**The problem**:
Can you return the records below exactly as they stand, but only from the first line through the one with "SC.camera = cam"?

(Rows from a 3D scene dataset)
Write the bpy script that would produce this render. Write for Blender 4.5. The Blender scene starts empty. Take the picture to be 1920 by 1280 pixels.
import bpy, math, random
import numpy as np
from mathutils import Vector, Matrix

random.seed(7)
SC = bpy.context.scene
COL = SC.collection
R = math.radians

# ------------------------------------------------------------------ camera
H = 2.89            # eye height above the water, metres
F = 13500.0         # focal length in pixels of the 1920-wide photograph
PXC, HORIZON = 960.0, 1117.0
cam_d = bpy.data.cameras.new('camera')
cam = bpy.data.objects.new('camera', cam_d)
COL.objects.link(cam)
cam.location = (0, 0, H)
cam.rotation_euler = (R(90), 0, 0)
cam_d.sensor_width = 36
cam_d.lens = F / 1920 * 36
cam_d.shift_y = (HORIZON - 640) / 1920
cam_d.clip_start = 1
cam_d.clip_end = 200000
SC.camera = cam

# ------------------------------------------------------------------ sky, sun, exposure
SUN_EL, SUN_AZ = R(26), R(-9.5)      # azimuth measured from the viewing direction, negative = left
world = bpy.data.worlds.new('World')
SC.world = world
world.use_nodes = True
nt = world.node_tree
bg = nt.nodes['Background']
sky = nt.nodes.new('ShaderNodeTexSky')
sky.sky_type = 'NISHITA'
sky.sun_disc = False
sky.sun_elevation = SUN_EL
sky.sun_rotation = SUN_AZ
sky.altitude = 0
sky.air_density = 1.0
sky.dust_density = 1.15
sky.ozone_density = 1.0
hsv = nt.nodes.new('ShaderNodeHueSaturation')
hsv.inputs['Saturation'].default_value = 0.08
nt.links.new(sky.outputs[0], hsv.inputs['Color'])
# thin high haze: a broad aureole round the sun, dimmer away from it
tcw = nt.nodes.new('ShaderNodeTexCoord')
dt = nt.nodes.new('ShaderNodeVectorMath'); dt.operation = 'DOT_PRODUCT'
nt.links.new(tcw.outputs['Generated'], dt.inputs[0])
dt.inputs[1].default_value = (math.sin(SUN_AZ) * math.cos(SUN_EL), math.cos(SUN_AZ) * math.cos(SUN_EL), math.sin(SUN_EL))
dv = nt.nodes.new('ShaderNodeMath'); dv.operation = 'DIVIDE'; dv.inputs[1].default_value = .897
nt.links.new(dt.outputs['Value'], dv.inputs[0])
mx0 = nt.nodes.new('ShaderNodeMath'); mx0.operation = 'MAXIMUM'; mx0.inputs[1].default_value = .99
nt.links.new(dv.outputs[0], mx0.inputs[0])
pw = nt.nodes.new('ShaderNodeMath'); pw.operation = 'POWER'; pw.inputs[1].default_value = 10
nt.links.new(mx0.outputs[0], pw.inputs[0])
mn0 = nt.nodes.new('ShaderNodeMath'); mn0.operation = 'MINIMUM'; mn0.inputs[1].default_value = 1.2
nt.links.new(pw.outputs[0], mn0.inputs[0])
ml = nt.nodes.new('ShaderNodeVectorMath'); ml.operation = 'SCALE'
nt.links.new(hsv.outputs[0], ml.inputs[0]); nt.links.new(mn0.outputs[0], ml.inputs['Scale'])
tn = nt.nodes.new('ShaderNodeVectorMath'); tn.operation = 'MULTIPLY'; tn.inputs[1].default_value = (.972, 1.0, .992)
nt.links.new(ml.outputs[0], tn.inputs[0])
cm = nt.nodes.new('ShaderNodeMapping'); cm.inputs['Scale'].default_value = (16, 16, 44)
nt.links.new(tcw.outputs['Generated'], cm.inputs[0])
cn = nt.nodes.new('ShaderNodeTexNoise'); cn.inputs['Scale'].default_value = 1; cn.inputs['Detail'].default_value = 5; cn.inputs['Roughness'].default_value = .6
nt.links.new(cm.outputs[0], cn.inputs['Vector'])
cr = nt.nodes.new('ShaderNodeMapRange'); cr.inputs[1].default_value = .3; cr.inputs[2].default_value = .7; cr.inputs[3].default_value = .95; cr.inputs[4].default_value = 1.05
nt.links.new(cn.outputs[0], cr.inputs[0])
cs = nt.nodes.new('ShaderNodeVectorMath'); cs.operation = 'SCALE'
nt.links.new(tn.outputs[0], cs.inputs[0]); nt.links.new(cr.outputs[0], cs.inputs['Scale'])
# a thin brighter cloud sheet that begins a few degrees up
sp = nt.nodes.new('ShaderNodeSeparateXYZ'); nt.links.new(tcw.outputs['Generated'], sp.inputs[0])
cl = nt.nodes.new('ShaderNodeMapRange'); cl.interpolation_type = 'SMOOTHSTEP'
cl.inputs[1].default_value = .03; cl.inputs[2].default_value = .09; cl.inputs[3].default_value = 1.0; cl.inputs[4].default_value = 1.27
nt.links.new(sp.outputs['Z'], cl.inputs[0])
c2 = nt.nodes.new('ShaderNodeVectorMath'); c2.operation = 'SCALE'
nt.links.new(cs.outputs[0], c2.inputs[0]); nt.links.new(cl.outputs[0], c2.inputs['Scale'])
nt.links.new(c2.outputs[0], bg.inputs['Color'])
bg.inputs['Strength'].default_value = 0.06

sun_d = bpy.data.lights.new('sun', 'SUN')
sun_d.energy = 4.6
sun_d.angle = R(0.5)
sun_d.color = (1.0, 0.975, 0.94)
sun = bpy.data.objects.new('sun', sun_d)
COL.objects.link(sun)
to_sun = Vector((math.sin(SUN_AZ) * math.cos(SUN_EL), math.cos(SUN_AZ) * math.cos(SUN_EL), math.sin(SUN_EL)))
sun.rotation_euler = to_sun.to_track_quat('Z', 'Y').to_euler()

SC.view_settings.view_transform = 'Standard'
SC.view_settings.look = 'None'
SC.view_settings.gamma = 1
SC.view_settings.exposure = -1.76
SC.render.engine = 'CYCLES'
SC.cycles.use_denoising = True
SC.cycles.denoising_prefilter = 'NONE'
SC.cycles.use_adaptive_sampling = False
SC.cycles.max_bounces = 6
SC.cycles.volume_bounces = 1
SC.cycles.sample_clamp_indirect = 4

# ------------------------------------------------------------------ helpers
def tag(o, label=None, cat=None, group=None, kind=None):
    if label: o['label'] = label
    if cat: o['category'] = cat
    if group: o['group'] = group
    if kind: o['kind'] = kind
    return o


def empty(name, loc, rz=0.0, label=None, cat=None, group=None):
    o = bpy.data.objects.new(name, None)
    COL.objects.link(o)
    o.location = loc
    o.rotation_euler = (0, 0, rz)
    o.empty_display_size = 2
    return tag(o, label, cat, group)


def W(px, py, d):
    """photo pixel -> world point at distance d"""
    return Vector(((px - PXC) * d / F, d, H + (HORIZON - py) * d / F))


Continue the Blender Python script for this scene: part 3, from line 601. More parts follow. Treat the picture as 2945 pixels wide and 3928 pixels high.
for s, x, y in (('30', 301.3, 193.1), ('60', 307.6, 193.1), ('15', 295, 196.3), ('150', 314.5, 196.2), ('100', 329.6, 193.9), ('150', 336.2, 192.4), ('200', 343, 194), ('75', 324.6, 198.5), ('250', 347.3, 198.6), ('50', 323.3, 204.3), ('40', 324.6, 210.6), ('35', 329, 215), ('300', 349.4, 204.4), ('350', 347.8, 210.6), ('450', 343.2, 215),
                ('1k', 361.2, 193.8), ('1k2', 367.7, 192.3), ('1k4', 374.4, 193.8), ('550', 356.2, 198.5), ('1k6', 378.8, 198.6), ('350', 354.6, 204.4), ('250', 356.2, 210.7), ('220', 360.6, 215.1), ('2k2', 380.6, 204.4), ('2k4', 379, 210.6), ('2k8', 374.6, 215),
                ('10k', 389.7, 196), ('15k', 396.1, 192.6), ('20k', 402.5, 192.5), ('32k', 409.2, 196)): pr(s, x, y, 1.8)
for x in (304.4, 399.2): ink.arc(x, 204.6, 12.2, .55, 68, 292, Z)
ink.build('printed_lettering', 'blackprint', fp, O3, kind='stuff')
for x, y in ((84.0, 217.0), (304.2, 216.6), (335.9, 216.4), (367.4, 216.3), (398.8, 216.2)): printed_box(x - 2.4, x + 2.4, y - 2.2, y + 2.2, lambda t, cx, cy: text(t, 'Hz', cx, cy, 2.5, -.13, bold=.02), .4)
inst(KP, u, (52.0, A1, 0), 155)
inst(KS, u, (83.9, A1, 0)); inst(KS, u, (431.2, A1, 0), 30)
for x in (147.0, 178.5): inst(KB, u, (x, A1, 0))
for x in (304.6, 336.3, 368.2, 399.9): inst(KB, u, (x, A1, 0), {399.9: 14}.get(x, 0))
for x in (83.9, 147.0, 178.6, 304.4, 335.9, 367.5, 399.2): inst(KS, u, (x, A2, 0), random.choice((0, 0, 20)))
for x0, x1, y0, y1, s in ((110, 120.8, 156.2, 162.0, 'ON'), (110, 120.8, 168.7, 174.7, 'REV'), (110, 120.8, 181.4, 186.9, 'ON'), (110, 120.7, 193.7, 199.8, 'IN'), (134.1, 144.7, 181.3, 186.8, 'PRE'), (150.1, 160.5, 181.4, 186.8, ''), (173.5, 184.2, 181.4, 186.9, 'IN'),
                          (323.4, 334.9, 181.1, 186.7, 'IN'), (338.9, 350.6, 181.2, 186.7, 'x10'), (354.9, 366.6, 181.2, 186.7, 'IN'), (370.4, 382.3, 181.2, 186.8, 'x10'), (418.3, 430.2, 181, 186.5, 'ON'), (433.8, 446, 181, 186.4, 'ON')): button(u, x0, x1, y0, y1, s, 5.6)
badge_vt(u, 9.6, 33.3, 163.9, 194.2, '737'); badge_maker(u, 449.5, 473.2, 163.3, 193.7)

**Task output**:
Write the bpy script that would produce this render. Write for Blender 4.5. The Blender scene starts empty. Take the picture to be 1920 by 1280 pixels.
import bpy, math, random
import numpy as np
from mathutils import Vector, Matrix

random.seed(7)
SC = bpy.context.scene
COL = SC.collection
R = math.radians

# ------------------------------------------------------------------ camera
H = 2.89            # eye height above the water, metres
F = 13500.0         # focal length in pixels of the 1920-wide photograph
PXC, HORIZON = 960.0, 1117.0
cam_d = bpy.data.cameras.new('camera')
cam = bpy.data.objects.new('camera', cam_d)
COL.objects.link(cam)
cam.location = (0, 0, H)
cam.rotation_euler = (R(90), 0, 0)
cam_d.sensor_width = 36
cam_d.lens = F / 1920 * 36
cam_d.shift_y = (HORIZON - 640) / 1920
cam_d.clip_start = 1
cam_d.clip_end = 200000
SC.camera = cam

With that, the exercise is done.